## Aim of the exercise
Each line below should be retyped exactly, with no pictures.

====

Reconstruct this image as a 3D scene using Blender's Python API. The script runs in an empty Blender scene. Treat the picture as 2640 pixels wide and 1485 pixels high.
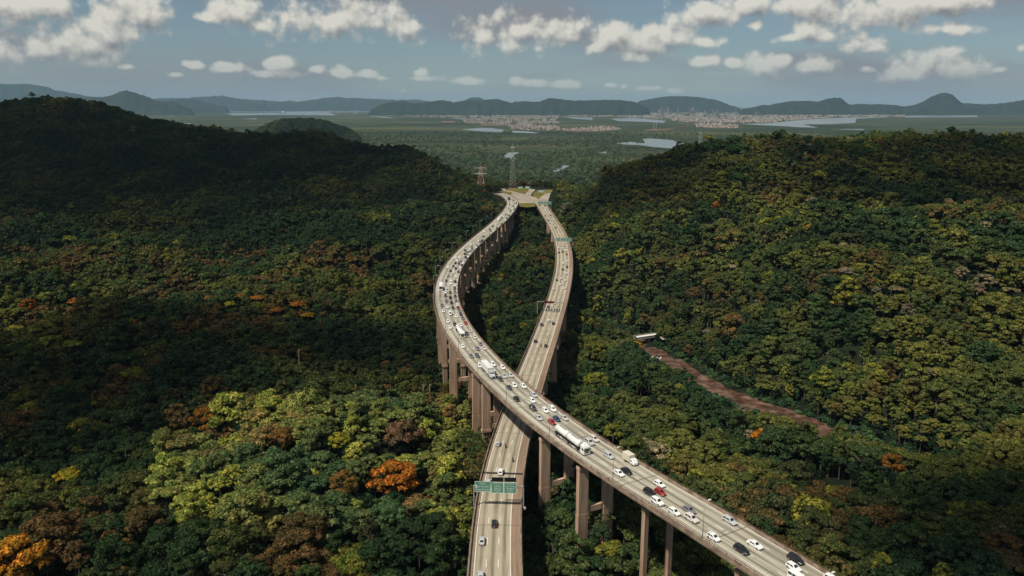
import bpy, math, random
import numpy as np
from mathutils import Vector, Matrix

random.seed(7)
rng = np.random.default_rng(11)
SC = bpy.context.scene
COL = SC.collection
R = math.radians

# ------------------------------------------------------------------ camera
CAM_Z = 175.0
F_PX = 2033.0                      # focal length in pixels of a 2640 px wide frame
PITCH = math.atan(471.5 / F_PX)
cam = bpy.data.cameras.new('camera')
cam.sensor_width = 36.0
cam.lens = F_PX / 2640.0 * 36.0
cam.clip_start = 1.0
cam.clip_end = 200000.0
cam_o = bpy.data.objects.new('camera', cam)
cam_o.location = (0, 0, CAM_Z)
cam_o.rotation_euler = (math.pi / 2 - PITCH, 0, 0)
COL.objects.link(cam_o)
SC.camera = cam_o

SUN_DIR = Vector((-0.42, -0.34, 0.84)).normalized()       # towards the sun: left, a little behind, high
SUN_EL = math.asin(SUN_DIR.z)
SUN_ROT = math.atan2(SUN_DIR.x, SUN_DIR.y) % (2 * math.pi)

def pix_dir(x, y):
    dx = (x - 1320.0) / F_PX
    dy = (742.5 - y) / F_PX
    return np.array([dx, math.cos(PITCH) + dy * math.sin(PITCH), -math.sin(PITCH) + dy * math.cos(PITCH)])

def at_z(x, y, z):
    d = pix_dir(x, y)
    t = (CAM_Z - z) / -d[2]
    return np.array([d[0] * t, d[1] * t, z])

def at_y(x, y, Y):
    d = pix_dir(x, y)
    t = Y / d[1]
    return np.array([d[0] * t, Y, CAM_Z + d[2] * t])

def project(P):
    P = np.atleast_2d(np.asarray(P, float))
    v = P - np.array([0, 0, CAM_Z])
    zc = v[:, 1] * math.cos(PITCH) - v[:, 2] * math.sin(PITCH)
    yc = v[:, 1] * math.sin(PITCH) + v[:, 2] * math.cos(PITCH)
    zc = np.where(zc < 1, 1, zc)
    return 1320 + F_PX * v[:, 0] / zc, 742.5 - F_PX * yc / zc, zc

# ------------------------------------------------------------------ sky
W = bpy.data.worlds.new('World')
SC.world = W
W.use_nodes = True
wt = W.node_tree
wt.nodes.clear()

def nd(tree, typ, **kw):
    n = tree.nodes.new(typ)
    for k, v in kw.items():
        setattr(n, k, v)
    return n

def math_n(tree, op, a, b=None, c=None, clamp=False):
    n = nd(tree, 'ShaderNodeMath', operation=op)
    n.use_clamp = clamp
    for i, v in enumerate((a, b, c)):
        if v is None:
            continue
        if isinstance(v, (int, float)):
            n.inputs[i].default_value = v
        else:
            tree.links.new(v, n.inputs[i])
    return n.outputs[0]

# clouds: (x, y, half width, half height) in the photograph's pixels, turned into directions of the sky
CLOUDS = [(108,14,150,30),(20,8,80,24),(359,31,80,44),(240,60,120,40),(282,92,75,58),(205,118,95,42),(128,138,115,36),(41,149,70,36),(246,159,62,22),(328,172,34,9),
 (615,36,75,40),(666,67,80,30),(769,51,112,42),(871,56,112,40),(974,51,84,46),(1045,77,36,30),(538,46,55,16),
 (1240,92,52,40),(1351,77,84,46),(1397,87,76,40),(1448,87,56,30),(1335,118,42,22),
 (1566,102,60,34),(1597,82,32,22),(1525,123,27,16),(1720,102,76,30),(1679,123,70,24),(1807,108,46,15),(1648,146,40,15),
 (1832,31,112,28),(1935,12,112,32),(2089,8,150,46),(2242,30,160,46),(2422,2,130,30),(2330,12,120,34),(1945,67,25,18),
 (2089,77,52,32),(2037,97,46,13),(2119,97,42,16),(2217,113,52,22),(2222,97,26,22),(2253,123,26,12),(2447,74,82,17),
 (1807,159,52,17),(1894,164,32,15),(1960,166,76,25),(2012,159,42,20),(2089,169,62,25),(2235,177,22,10),
 (2422,169,112,32),(2447,133,46,17),(2473,179,72,32),(2345,190,62,20),(2632,123,22,15),(2580,179,22,9),
 (1335,207,16,11),(1376,213,40,11),(1458,218,44,11),(1576,220,14,5),(1610,223,8,6),(1674,228,27,6),(1740,233,20,6),
 (492,167,34,10),(451,192,22,7),(594,174,46,11),(722,164,46,17),(717,190,62,9),(810,177,20,9),(881,190,30,13),(948,192,30,10),
 (989,202,22,9),(1086,187,23,13),(1096,202,44,8),(1204,210,36,9),(1040,233,9,5)]

def angles(x, y):
    d = pix_dir(x, y)
    d = d / np.linalg.norm(d)
    return math.atan2(d[0], d[1]), math.asin(d[2])

grp = bpy.data.node_groups.new('cloud_field', 'ShaderNodeTree')
grp.interface.new_socket('P', in_out='INPUT', socket_type='NodeSocketVector')
grp.interface.new_socket('F', in_out='OUTPUT', socket_type='NodeSocketFloat')
gi = grp.nodes.new('NodeGroupInput'); go = grp.nodes.new('NodeGroupOutput')
# wavy edges: the place is shifted by a noise before the distance to each cloud is taken
nz = nd(grp, 'ShaderNodeTexNoise', noise_dimensions='2D')
nz.inputs['Scale'].default_value = 17; nz.inputs['Detail'].default_value = 4; nz.inputs['Roughness'].default_value = 0.5
nz2 = nd(grp, 'ShaderNodeTexVoronoi', voronoi_dimensions='2D', feature='SMOOTH_F1')
nz2.inputs['Scale'].default_value = 46; nz2.inputs['Detail'].default_value = 2.5; nz2.inputs['Roughness'].default_value = 0.55; nz2.inputs['Smoothness'].default_value = 0.5
grp.links.new(gi.outputs['P'], nz2.inputs['Vector'])
grp.links.new(gi.outputs['P'], nz.inputs['Vector'])
acc = None
for (x, y, a, b) in CLOUDS:
    az, el = angles(x, y)
    azr = abs(angles(x + a, y)[0] - az); elr = abs(angles(x, y + b)[1] - el)
    m = nd(grp, 'ShaderNodeVectorMath', operation='MULTIPLY_ADD')
    grp.links.new(gi.outputs['P'], m.inputs[0])
    azr *= 1.14; elr *= 1.22
    m.inputs[1].default_value = (1 / azr, 1 / elr, 0)
    m.inputs[2].default_value = (-az / azr, -el / elr, 0)
    l = nd(grp, 'ShaderNodeVectorMath', operation='LENGTH')
    grp.links.new(m.outputs[0], l.inputs[0])
    if acc is None:
        acc = l.outputs['Value']
    else:
        n = nd(grp, 'ShaderNodeMath', operation='SMOOTH_MIN')
        grp.links.new(acc, n.inputs[0]); grp.links.new(l.outputs['Value'], n.inputs[1]); n.inputs[2].default_value = 0.25
        acc = n.outputs[0]
inv = math_n(grp, 'SUBTRACT', 1.0, acc)
inv = math_n(grp, 'MAXIMUM', inv, -2.0)
res = math_n(grp, 'MULTIPLY_ADD', nz.outputs['Fac'], 1.7, inv)
res = math_n(grp, 'MULTIPLY_ADD', nz2.outputs['Distance'], -0.7, res)
grp.links.new(res, go.inputs['F'])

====

## Result
Reconstruct this image as a 3D scene using Blender's Python API. The script runs in an empty Blender scene. Treat the picture as 2640 pixels wide and 1485 pixels high.
import bpy, math, random
import numpy as np
from mathutils import Vector, Matrix

random.seed(7)
rng = np.random.default_rng(11)
SC = bpy.context.scene
COL = SC.collection
R = math.radians

# ------------------------------------------------------------------ camera
CAM_Z = 175.0
F_PX = 2033.0                      # focal length in pixels of a 2640 px wide frame
PITCH = math.atan(471.5 / F_PX)
cam = bpy.data.cameras.new('camera')
cam.sensor_width = 36.0
cam.lens = F_PX / 2640.0 * 36.0
cam.clip_start = 1.0
cam.clip_end = 200000.0
cam_o = bpy.data.objects.new('camera', cam)
cam_o.location = (0, 0, CAM_Z)
cam_o.rotation_euler = (math.pi / 2 - PITCH, 0, 0)
COL.objects.link(cam_o)
SC.camera = cam_o

SUN_DIR = Vector((-0.42, -0.34, 0.84)).normalized()       # towards the sun: left, a little behind, high
SUN_EL = math.asin(SUN_DIR.z)
SUN_ROT = math.atan2(SUN_DIR.x, SUN_DIR.y) % (2 * math.pi)

def pix_dir(x, y):
    dx = (x - 1320.0) / F_PX
    dy = (742.5 - y) / F_PX
    return np.array([dx, math.cos(PITCH) + dy * math.sin(PITCH), -math.sin(PITCH) + dy * math.cos(PITCH)])

def at_z(x, y, z):
    d = pix_dir(x, y)
    t = (CAM_Z - z) / -d[2]
    return np.array([d[0] * t, d[1] * t, z])

def at_y(x, y, Y):
    d = pix_dir(x, y)
    t = Y / d[1]
    return np.array([d[0] * t, Y, CAM_Z + d[2] * t])

def project(P):
    P = np.atleast_2d(np.asarray(P, float))
    v = P - np.array([0, 0, CAM_Z])
    zc = v[:, 1] * math.cos(PITCH) - v[:, 2] * math.sin(PITCH)
    yc = v[:, 1] * math.sin(PITCH) + v[:, 2] * math.cos(PITCH)
    zc = np.where(zc < 1, 1, zc)
    return 1320 + F_PX * v[:, 0] / zc, 742.5 - F_PX * yc / zc, zc

# ------------------------------------------------------------------ sky
W = bpy.data.worlds.new('World')
SC.world = W
W.use_nodes = True
wt = W.node_tree
wt.nodes.clear()

def nd(tree, typ, **kw):
    n = tree.nodes.new(typ)
    for k, v in kw.items():
        setattr(n, k, v)
    return n

def math_n(tree, op, a, b=None, c=None, clamp=False):
    n = nd(tree, 'ShaderNodeMath', operation=op)
    n.use_clamp = clamp
    for i, v in enumerate((a, b, c)):
        if v is None:
            continue
        if isinstance(v, (int, float)):
            n.inputs[i].default_value = v
        else:
            tree.links.new(v, n.inputs[i])
    return n.outputs[0]

# clouds: (x, y, half width, half height) in the photograph's pixels, turned into directions of the sky
CLOUDS = [(108,14,150,30),(20,8,80,24),(359,31,80,44),(240,60,120,40),(282,92,75,58),(205,118,95,42),(128,138,115,36),(41,149,70,36),(246,159,62,22),(328,172,34,9),
 (615,36,75,40),(666,67,80,30),(769,51,112,42),(871,56,112,40),(974,51,84,46),(1045,77,36,30),(538,46,55,16),
 (1240,92,52,40),(1351,77,84,46),(1397,87,76,40),(1448,87,56,30),(1335,118,42,22),
 (1566,102,60,34),(1597,82,32,22),(1525,123,27,16),(1720,102,76,30),(1679,123,70,24),(1807,108,46,15),(1648,146,40,15),
 (1832,31,112,28),(1935,12,112,32),(2089,8,150,46),(2242,30,160,46),(2422,2,130,30),(2330,12,120,34),(1945,67,25,18),
 (2089,77,52,32),(2037,97,46,13),(2119,97,42,16),(2217,113,52,22),(2222,97,26,22),(2253,123,26,12),(2447,74,82,17),
 (1807,159,52,17),(1894,164,32,15),(1960,166,76,25),(2012,159,42,20),(2089,169,62,25),(2235,177,22,10),
 (2422,169,112,32),(2447,133,46,17),(2473,179,72,32),(2345,190,62,20),(2632,123,22,15),(2580,179,22,9),
 (1335,207,16,11),(1376,213,40,11),(1458,218,44,11),(1576,220,14,5),(1610,223,8,6),(1674,228,27,6),(1740,233,20,6),
 (492,167,34,10),(451,192,22,7),(594,174,46,11),(722,164,46,17),(717,190,62,9),(810,177,20,9),(881,190,30,13),(948,192,30,10),
 (989,202,22,9),(1086,187,23,13),(1096,202,44,8),(1204,210,36,9),(1040,233,9,5)]

def angles(x, y):
    d = pix_dir(x, y)
    d = d / np.linalg.norm(d)
    return math.atan2(d[0], d[1]), math.asin(d[2])

grp = bpy.data.node_groups.new('cloud_field', 'ShaderNodeTree')
grp.interface.new_socket('P', in_out='INPUT', socket_type='NodeSocketVector')
grp.interface.new_socket('F', in_out='OUTPUT', socket_type='NodeSocketFloat')
gi = grp.nodes.new('NodeGroupInput'); go = grp.nodes.new('NodeGroupOutput')
# wavy edges: the place is shifted by a noise before the distance to each cloud is taken
nz = nd(grp, 'ShaderNodeTexNoise', noise_dimensions='2D')
nz.inputs['Scale'].default_value = 17; nz.inputs['Detail'].default_value = 4; nz.inputs['Roughness'].default_value = 0.5
nz2 = nd(grp, 'ShaderNodeTexVoronoi', voronoi_dimensions='2D', feature='SMOOTH_F1')
nz2.inputs['Scale'].default_value = 46; nz2.inputs['Detail'].default_value = 2.5; nz2.inputs['Roughness'].default_value = 0.55; nz2.inputs['Smoothness'].default_value = 0.5
grp.links.new(gi.outputs['P'], nz2.inputs['Vector'])
grp.links.new(gi.outputs['P'], nz.inputs['Vector'])
acc = None
for (x, y, a, b) in CLOUDS:
    az, el = angles(x, y)
    azr = abs(angles(x + a, y)[0] - az); elr = abs(angles(x, y + b)[1] - el)
    m = nd(grp, 'ShaderNodeVectorMath', operation='MULTIPLY_ADD')
    grp.links.new(gi.outputs['P'], m.inputs[0])
    azr *= 1.14; elr *= 1.22
    m.inputs[1].default_value = (1 / azr, 1 / elr, 0)
    m.inputs[2].default_value = (-az / azr, -el / elr, 0)
    l = nd(grp, 'ShaderNodeVectorMath', operation='LENGTH')
    grp.links.new(m.outputs[0], l.inputs[0])
    if acc is None:
        acc = l.outputs['Value']
    else:
        n = nd(grp, 'ShaderNodeMath', operation='SMOOTH_MIN')
        grp.links.new(acc, n.inputs[0]); grp.links.new(l.outputs['Value'], n.inputs[1]); n.inputs[2].default_value = 0.25
        acc = n.outputs[0]
inv = math_n(grp, 'SUBTRACT', 1.0, acc)
inv = math_n(grp, 'MAXIMUM', inv, -2.0)
res = math_n(grp, 'MULTIPLY_ADD', nz.outputs['Fac'], 1.7, inv)
res = math_n(grp, 'MULTIPLY_ADD', nz2.outputs['Distance'], -0.7, res)
grp.links.new(res, go.inputs['F'])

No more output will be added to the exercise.